===== Records supplied

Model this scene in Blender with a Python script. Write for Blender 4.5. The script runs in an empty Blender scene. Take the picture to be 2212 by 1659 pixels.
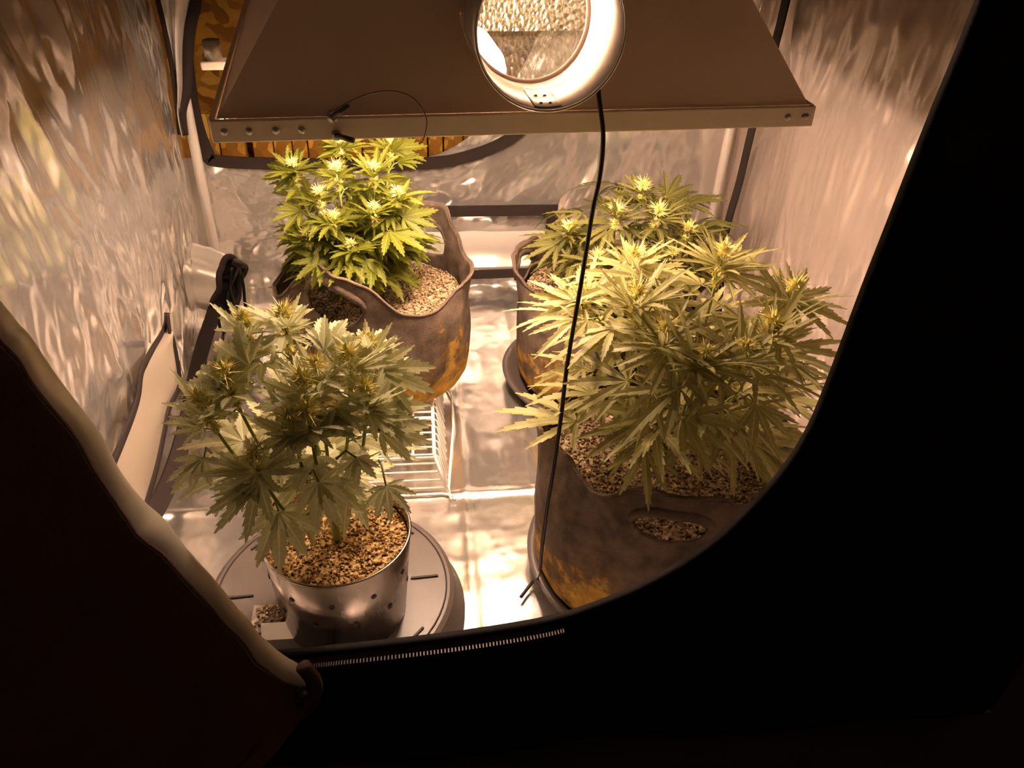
import bpy, bmesh, math, random
from mathutils import Vector, Matrix, noise
R = math.radians
random.seed(7)
scene = bpy.context.scene

# ------------------------------------------------------------------ camera
W, H, F = 2212, 1659, 1725.0
CAM = Vector((-0.1106, -0.5469, 0.9137))
PITCH, YAW, ROLL = 0.60322, 0.13068, 0.04495
fwd = Vector((math.sin(YAW)*math.cos(PITCH), math.cos(YAW)*math.cos(PITCH), -math.sin(PITCH)))
rt0 = Vector((math.cos(YAW), -math.sin(YAW), 0)); up0 = rt0.cross(fwd)
rt = rt0*math.cos(ROLL) + up0*math.sin(ROLL)
upv = -rt0*math.sin(ROLL) + up0*math.cos(ROLL)
cd = bpy.data.cameras.new('camera'); cam = bpy.data.objects.new('camera', cd)
scene.collection.objects.link(cam)
cd.sensor_width = 36; cd.lens = F/W*36; cd.clip_start = 0.01
m3 = Matrix((rt, upv, -fwd)).transposed()
cam.matrix_world = Matrix.Translation(CAM) @ m3.to_4x4()
scene.camera = cam

# ------------------------------------------------------------------ world, exposure
wd = bpy.data.worlds.new('world'); scene.world = wd; wd.use_nodes = True
wd.node_tree.nodes['Background'].inputs[0].default_value = (0.6, 0.5, 0.45, 1)
wd.node_tree.nodes['Background'].inputs[1].default_value = 0.0004
vs = scene.view_settings
vs.view_transform = 'Standard'; vs.look = 'None'; vs.gamma = 1; vs.use_curve_mapping = False
vs.exposure = 1.42
LAMP_STRENGTH = 95.0
LAMP_COLOR = (1.0, 0.67, 0.465)
cy = scene.cycles
cy.max_bounces = 7; cy.diffuse_bounces = 4; cy.glossy_bounces = 5; cy.transmission_bounces = 4
cy.transparent_max_bounces = 6; cy.sample_clamp_indirect = 20.0; cy.use_denoising = True
cy.use_light_tree = False
cy.adaptive_threshold = .07
cy.caustics_reflective = True; cy.blur_glossy = 0.3

# ------------------------------------------------------------------ helpers
col = scene.collection
def ray(px, py):
    return fwd*F + rt*(px-W/2) - upv*(py-H/2)
def at(px, py, ax, v):
    """measured photo pixel -> world point on the plane ax=v"""
    d = ray(px, py); i = 'xyz'.index(ax)
    return CAM + d*((v-CAM[i])/d[i])
def dome(px, py, c, a, h):
    """nearest point of an ellipsoid canopy seen along that pixel"""
    d = ray(px, py); o = CAM - Vector(c)
    S = Vector((1/a, 1/a, 1/h))
    d2 = Vector((d.x*S.x, d.y*S.y, d.z*S.z)); o2 = Vector((o.x*S.x, o.y*S.y, o.z*S.z))
    A = d2.dot(d2); B = 2*d2.dot(o2); C = o2.dot(o2)-1
    D = B*B-4*A*C
    t = (-B-math.sqrt(D))/(2*A) if D > 0 else -B/(2*A)
    return CAM + d*t
def link(o, parent=None):
    col.objects.link(o)
    if parent: o.parent = parent
    return o
def tag(o, label=None, cat=None, group=None, kind=None):
    if label: o['label'] = label
    if cat: o['category'] = cat
    if group: o['group'] = group
    if kind: o['kind'] = kind
    return o
def empty(name, loc, label=None, cat=None, group=None, rz=0):
    o = bpy.data.objects.new(name, None); o.empty_display_size = 0.05
    o.location = loc; o.rotation_euler = (0, 0, rz); link(o)
    return tag(o, label, cat, group)
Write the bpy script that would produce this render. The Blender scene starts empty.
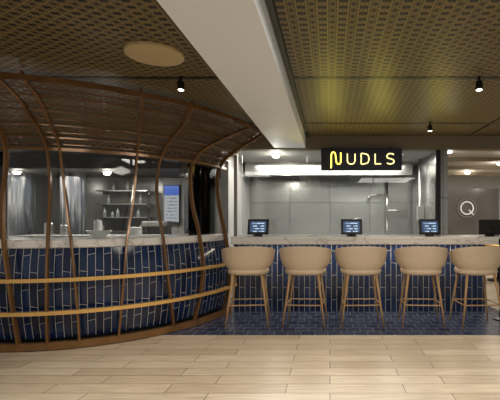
import bpy, math, random
from mathutils import Vector
random.seed(4)
S=bpy.context.scene
S.view_settings.view_transform='Standard'
COL=S.collection
rad=math.radians

# ---------------------------------------------------------------- materials
def newmat(name):
    m=bpy.data.materials.new(name); m.use_nodes=True
    nt=m.node_tree; b=nt.nodes['Principled BSDF']
    return m,nt,b
def L(nt,a,b): nt.links.new(a,b)
def mth(nt,op,a,b=None,c=None):
    n=nt.nodes.new('ShaderNodeMath'); n.operation=op
    for i,v in enumerate((a,b,c)):
        if v is None: continue
        if isinstance(v,(int,float)): n.inputs[i].default_value=v
        else: L(nt,v,n.inputs[i])
    return n.outputs[0]
def mixc(nt,f,a,b):
    n=nt.nodes.new('ShaderNodeMix'); n.data_type='RGBA'
    if isinstance(f,(int,float)): n.inputs[0].default_value=f
    else: L(nt,f,n.inputs[0])
    for i,v in ((6,a),(7,b)):
        if isinstance(v,tuple): n.inputs[i].default_value=(*v,1)
        else: L(nt,v,n.inputs[i])
    return n.outputs[2]
def coords(nt,kind='Object',scale=(1,1,1)):
    t=nt.nodes.new('ShaderNodeTexCoord'); m=nt.nodes.new('ShaderNodeMapping')
    m.inputs['Scale'].default_value=scale
    L(nt,t.outputs[kind],m.inputs[0]); return m.outputs[0]
def noise(nt,vec,scale=5,detail=3):
    n=nt.nodes.new('ShaderNodeTexNoise'); n.inputs['Scale'].default_value=scale; n.inputs['Detail'].default_value=detail
    L(nt,vec,n.inputs['Vector']); return n.outputs['Fac']
def simple(name,col,rough=.5,metal=0,var=.12,scale=8,stretch=(1,1,1),emit=None,es=0,bump=0):
    m,nt,b=newmat(name)
    f=noise(nt,coords(nt,'Object',stretch),scale)
    c2=tuple(min(1,c*(1-var*2)) for c in col); c1=tuple(min(1,c*(1+var*1.2)) for c in col)
    L(nt,mixc(nt,f,c2,c1),b.inputs['Base Color'])
    b.inputs['Roughness'].default_value=rough; b.inputs['Metallic'].default_value=metal
    if emit: 
        b.inputs['Emission Color'].default_value=(*emit,1); b.inputs['Emission Strength'].default_value=es
    if bump:
        bn=nt.nodes.new('ShaderNodeBump'); bn.inputs['Strength'].default_value=bump; bn.inputs['Distance'].default_value=.01
        L(nt,f,bn.inputs['Height']); L(nt,bn.outputs[0],b.inputs['Normal'])
    return m

M={}
M['white']=simple('painted_white',(.82,.87,.93),.6,0,.02,2)
M['bulk']=simple('bulkhead_paint',(.20,.165,.11),.6,0,.05,2)
M['dark']=simple('dark_panel',(.05,.045,.04),.5,0,.2,3)
M['black']=simple('black_metal',(.012,.012,.013),.4,.3,.1)
M['grey']=simple('grey_wall',(.33,.32,.30),.5,0,.1,1.5)
M['rear']=simple('rear_wall_taupe',(.13,.12,.11),.2,0,.35,1.2)
M['rib']=simple('bronze_brown_wood',(.22,.112,.042),.18,.3,.3,6,(1,1,.2))
M['rail']=simple('golden_brass_oak_rail',(.76,.46,.15),.25,.3,.12,6,(1,1,4))
M['leather']=simple('tan_leather',(.60,.47,.325),.5,0,.06,30,bump=.1)
M['stoolwood']=simple('golden_oak_legs',(.42,.25,.11),.4,0,.2,10,(1,1,.15))
M['chrome']=simple('chrome',(.55,.54,.52),.25,1,.03)
M['navy']=simple('navy_board',(.004,.006,.022),.5,0,.1)
M['lampglow']=simple('lamp_glow',(1,1,1),.5,0,0,emit=(1,.9,.7),es=30)
M['disc']=simple('disc_tan',(.50,.39,.21),.6,0,.04)
M['drk_ceiling']=simple('dark_ceiling',(.05,.042,.035),.6,0,.2,2)
M['beige_ceiling']=simple('beige_ceiling',(.50,.46,.40),.6,0,.08,2)
M['glassbottle']=simple('bottle_glass',(.20,.22,.20),.15,0,.2)
M['bluechair']=simple('blue_fabric',(.03,.06,.16),.7,0,.2)
M['ceramic']=simple('white_ceramic',(.75,.75,.73),.25,0,.03)
M['neon']=simple('neon_yellow',(.9,.8,.3),.4,0,0,emit=(1,.80,.12),es=2.4)
M['neon2']=simple('neon_pale',(.9,.85,.5),.4,0,0,emit=(1,.88,.36),es=1.7)
M['logo']=simple('logo_white',(.8,.8,.8),.4,0,0,emit=(1,.96,.9),es=.15)

def glassmat():
    m,nt,b=newmat('clear_glass'); out=nt.nodes['Material Output']
    t=nt.nodes.new('ShaderNodeBsdfTransparent'); g=nt.nodes.new('ShaderNodeBsdfGlossy'); g.inputs['Roughness'].default_value=.03
    t.inputs[0].default_value=(.95,.97,.97,1)
    fr=nt.nodes.new('ShaderNodeFresnel'); fr.inputs[0].default_value=1.45
    mx=nt.nodes.new('ShaderNodeMixShader'); L(nt,fr.outputs[0],mx.inputs[0]); L(nt,t.outputs[0],mx.inputs[1]); L(nt,g.outputs[0],mx.inputs[2])
    L(nt,mx.outputs[0],out.inputs[0]); nt.nodes.remove(b); return m
M['glass']=glassmat()

def lattice(name,metalc,holec,s=.1,w=.2,kind='Object',cut=False):
    """pressed star lattice: three strip directions plus rings, holes painted as dark void shade or cut open"""
    m,nt,b=newmat(name)
    v=coords(nt,kind,(1/s,1/s,1/s))
    sp=nt.nodes.new('ShaderNodeSeparateXYZ'); L(nt,v,sp.inputs[0])
    X,Y=sp.outputs[0],sp.outputs[1]; r=None
    for a in (0,60,120):
        d=mth(nt,'ADD',mth(nt,'MULTIPLY',X,math.cos(rad(a))),mth(nt,'MULTIPLY',Y,math.sin(rad(a))))
        f=mth(nt,'ABSOLUTE',mth(nt,'SUBTRACT',mth(nt,'FRACT',d),.5))
        q=mth(nt,'LESS_THAN',f,w/2)
        r=q if r is None else mth(nt,'MAXIMUM',r,q)
    py=2/math.sqrt(3)
    fx=mth(nt,'SUBTRACT',mth(nt,'FRACT',mth(nt,'ADD',X,.5)),.5)
    fy=mth(nt,'MULTIPLY',mth(nt,'SUBTRACT',mth(nt,'FRACT',mth(nt,'ADD',mth(nt,'DIVIDE',Y,py),.5)),.5),py)
    d=mth(nt,'SQRT',mth(nt,'ADD',mth(nt,'MULTIPLY',fx,fx),mth(nt,'MULTIPLY',fy,fy)))
    r=mth(nt,'MAXIMUM',r,mth(nt,'LESS_THAN',mth(nt,'ABSOLUTE',mth(nt,'SUBTRACT',d,.30)),w*.30))
    nz=noise(nt,coords(nt,kind),1.5)
    L(nt,mixc(nt,r,holec,mixc(nt,nz,tuple(c*.75 for c in metalc),metalc)),b.inputs['Base Color'])
    b.inputs['Roughness'].default_value=.42
    if cut: L(nt,r,b.inputs['Alpha'])
    return m
M['lat']=lattice('pressed_bronze_lattice',(.28,.205,.075),(.007,.006,.004),.060,.14)  # hole colour paints the shade of the dark plenum, nothing is pierced
M['lat2']=lattice('canopy_lattice',(.16,.10,.05),(.005,.004,.003),.045,.17,'UV',True)

def woodfloor():
    m,nt,b=newmat('oak_plank_floor')
    br=nt.nodes.new('ShaderNodeTexBrick'); L(nt,coords(nt,'Object'),br.inputs['Vector'])
    br.offset=.37; br.inputs['Scale'].default_value=1
    br.inputs['Brick Width'].default_value=.9; br.inputs['Row Height'].default_value=.165
    br.inputs['Mortar Size'].default_value=.0035; br.inputs['Mortar Smooth'].default_value=.1
    br.inputs['Color1'].default_value=(.64,.54,.41,1); br.inputs['Color2'].default_value=(.49,.395,.285,1)
    br.inputs['Mortar'].default_value=(.17,.13,.085,1)
    g=noise(nt,coords(nt,'Object',(1.2,14,1)),3,6)
    g2=mth(nt,'MULTIPLY_ADD',g,.75,.60)
    vm=nt.nodes.new('ShaderNodeVectorMath'); vm.operation='SCALE'
    L(nt,br.outputs['Color'],vm.inputs[0]); L(nt,g2,vm.inputs['Scale'])
    L(nt,vm.outputs[0],b.inputs['Base Color']); b.inputs['Roughness'].default_value=.33
    return m
M['floor']=woodfloor()
def bluefloor():
    m,nt,b=newmat('navy_mosaic_floor')
    br=nt.nodes.new('ShaderNodeTexBrick'); L(nt,coords(nt,'Object'),br.inputs['Vector'])
    br.offset=.5; br.inputs['Scale'].default_value=1
    br.inputs['Brick Width'].default_value=.15; br.inputs['Row Height'].default_value=.15
    br.inputs['Mortar Size'].default_value=.005
    br.inputs['Color1'].default_value=(.018,.025,.060,1); br.inputs['Color2'].default_value=(.050,.062,.118,1)
    br.inputs['Mortar'].default_value=(.13,.14,.16,1)
    L(nt,br.outputs['Color'],b.inputs['Base Color']); b.inputs['Roughness'].default_value=.25
    return m
M['bluefloor']=bluefloor()
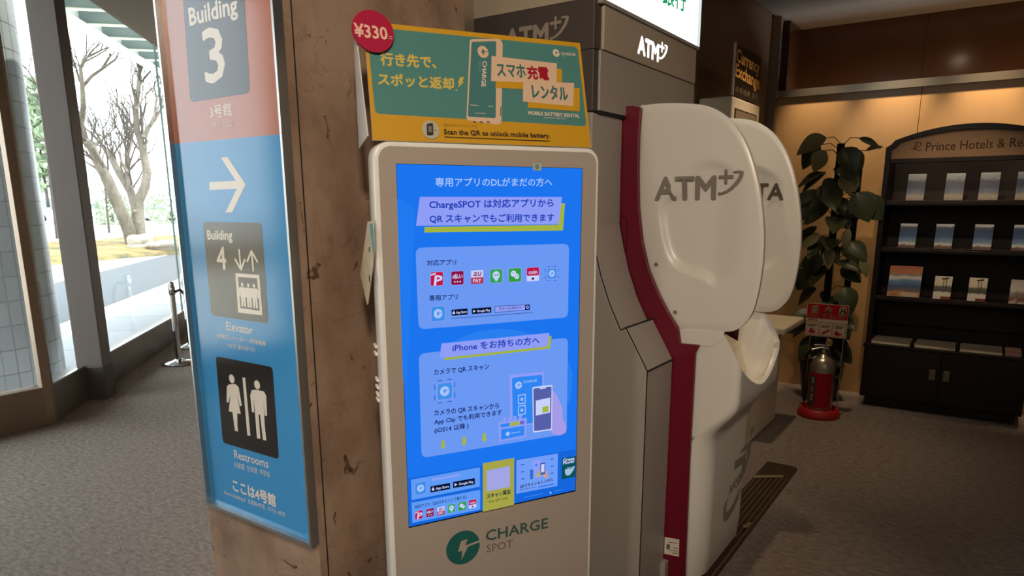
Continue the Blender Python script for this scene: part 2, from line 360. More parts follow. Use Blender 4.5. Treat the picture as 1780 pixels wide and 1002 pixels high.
def bk(a, d, z): q = Vector((16.1, -6.6, 0))+BU*a+BN*d; return gl(q.x, q.y, z)
random.seed(4)
mb = MB(); rows = []
for i in range(120):
    a = -45+i*.8; r = []
    for d, z in ((-.3, -.14), (.1, -.02), (.6, .04), (1.4, .08), (2.4, .1), (3.6, .12), (5, .1), (7, .09)):
        r.append(bk(a, d+random.uniform(-.12, .12), z+random.uniform(-.03, .04)*(d > 0)))
    rows.append(r)
mb.grid(rows, GRASSB); struct(mb.build('ground_bank'))
mb = MB(); mb.prism([bk(-60, 6.8, -.2), bk(90, 6.8, -.2), bk(90, 70, -.2), bk(-60, 70, -.2)], (0, 0, .3), mat('car park', '#b4b4b0', .9)); struct(mb.build('ground_car_park'))
# tiled column outside
TILE = brick_mat('grey tile', '#8f9492', '#7d8381', '#565b5a', .105, .19, .006, .35, 'uv')
mb = MB(); cc = Vector((-6.9, 2.1, 0)); n = 64; rows = []; uv = []
for z in (-.1, 5):
    rows.append([cc+Vector((.66*cos(2*PI*k/n), .66*sin(2*PI*k/n), z)) for k in range(n+1)]); uv += [(2*PI*.66*k/n, z) for k in range(n+1)]
mb.grid(rows, TILE); mb.uv = uv
tag(mb.build('tiled_column'), 'round column clad in grey tiles standing outside the glass wall', 'column')
# canopy over the pavement
BEAMC = mat('canopy paint', '#8fa09c', .6); FLG = mat('canopy edge', '#d9dccb', .6)
t = thing('canopy', 'grey green steel canopy with cross beams above the pavement outside', 'canopy', gl(3, -1.3, 4.4))
mb = MB(); mb.prism([gl(-3.2, 0, 4.95), gl(30, 0, 4.95), gl(30, -2.7, 4.95), gl(-3.2, -2.7, 4.95)], (0, 0, .08), mat('canopy deck', '#79858a', .7)); mb.build('deck', t)
mb = MB(); mb.prism([gl(-3.2, -2.62, 4.5), gl(30, -2.62, 4.5), gl(30, -2.72, 4.5), gl(-3.2, -2.72, 4.5)], (0, 0, .46), FLG)
mb.prism([gl(-3.2, -2.5, 4.49), gl(30, -2.5, 4.49), gl(30, -2.76, 4.49), gl(-3.2, -2.76, 4.49)], (0, 0, .03), FLG); mb.build('edge_beam', t)
for i in range(21):
    u = -2.49+i*1.03; mb = MB()
    mb.prism([gl(u-.01, 0, 4.52), gl(u+.01, 0, 4.52), gl(u+.01, -2.62, 4.52), gl(u-.01, -2.62, 4.52)], (0, 0, .43), BEAMC)
    mb.prism([gl(u-.06, 0, 4.5), gl(u+.06, 0, 4.5), gl(u+.06, -2.62, 4.5), gl(u-.06, -2.62, 4.5)], (0, 0, .02), FLG)
    mb.build('cross_beam', t)
# bare tree on the bank
BARK = mat('pale bark', '#716a5e', .95, noise=(3, '#443f36', .35, .65, (1, 1, .5)), bump=(9, .8, .05))
BARK2 = mat('grey bark', '#4a453f', .95, noise=(3, '#35302b', .35, .65, (1, 1, .5)))
def at(x, y, D):                               # a point D metres ahead of the camera along the level heading
    h = Vector((CF.x, CF.y, 0)).normalized(); return hit(x, y, h, h.dot(CAM)+D)
def branch(mb, P, r0, r1, mt, n=9):
    m = len(P); mb.tube(P, [r0+(r1-r0)*i/(m-1) for i in range(m)], mt, n)
def twigs(mb, p, d, ln, r, depth, rng, mt):
    P = [p]; q = Vector(p); d = Vector(d).normalized()
    for i in range(4):
        d = (d+Vector((rng.uniform(-.3, .3), rng.uniform(-.3, .3), rng.uniform(-.12, .28)))).normalized(); q = q+d*ln/4; P.append(q.copy())
    branch(mb, P, r, r*.45, mt, 5)
    if depth:
        for i in range(rng.choice((2, 3))):
            k = rng.choice((1, 2, 3, 4)); e = (d+Vector((rng.uniform(-.9, .9), rng.uniform(-.9, .9), rng.uniform(-.3, .7)))).normalized()
            twigs(mb, P[k], e, ln*.68, r*.5, depth-1, rng, mt)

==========

--- Instructions to follow ---
Write out again exactly the lines from the start of the data above through the line containing "cy.caustics_reflective = True;", inclusive, excluding any pictures.

--- Task answer ---
Model this scene in Blender with a Python script. Write for Blender 4.5. The script runs in an empty Blender scene. Take the picture to be 2212 by 1659 pixels.
import bpy, bmesh, math, random
from mathutils import Vector, Matrix, noise
R = math.radians
random.seed(7)
scene = bpy.context.scene

# ------------------------------------------------------------------ camera
W, H, F = 2212, 1659, 1725.0
CAM = Vector((-0.1106, -0.5469, 0.9137))
PITCH, YAW, ROLL = 0.60322, 0.13068, 0.04495
fwd = Vector((math.sin(YAW)*math.cos(PITCH), math.cos(YAW)*math.cos(PITCH), -math.sin(PITCH)))
rt0 = Vector((math.cos(YAW), -math.sin(YAW), 0)); up0 = rt0.cross(fwd)
rt = rt0*math.cos(ROLL) + up0*math.sin(ROLL)
upv = -rt0*math.sin(ROLL) + up0*math.cos(ROLL)
cd = bpy.data.cameras.new('camera'); cam = bpy.data.objects.new('camera', cd)
scene.collection.objects.link(cam)
cd.sensor_width = 36; cd.lens = F/W*36; cd.clip_start = 0.01
m3 = Matrix((rt, upv, -fwd)).transposed()
cam.matrix_world = Matrix.Translation(CAM) @ m3.to_4x4()
scene.camera = cam

# ------------------------------------------------------------------ world, exposure
wd = bpy.data.worlds.new('world'); scene.world = wd; wd.use_nodes = True
wd.node_tree.nodes['Background'].inputs[0].default_value = (0.6, 0.5, 0.45, 1)
wd.node_tree.nodes['Background'].inputs[1].default_value = 0.0004
vs = scene.view_settings
vs.view_transform = 'Standard'; vs.look = 'None'; vs.gamma = 1; vs.use_curve_mapping = False
vs.exposure = 1.42
LAMP_STRENGTH = 95.0
LAMP_COLOR = (1.0, 0.67, 0.465)
cy = scene.cycles
cy.max_bounces = 7; cy.diffuse_bounces = 4; cy.glossy_bounces = 5; cy.transmission_bounces = 4
cy.transparent_max_bounces = 6; cy.sample_clamp_indirect = 20.0; cy.use_denoising = True
cy.use_light_tree = False
cy.adaptive_threshold = .07
cy.caustics_reflective = True; cy.blur_glossy = 0.3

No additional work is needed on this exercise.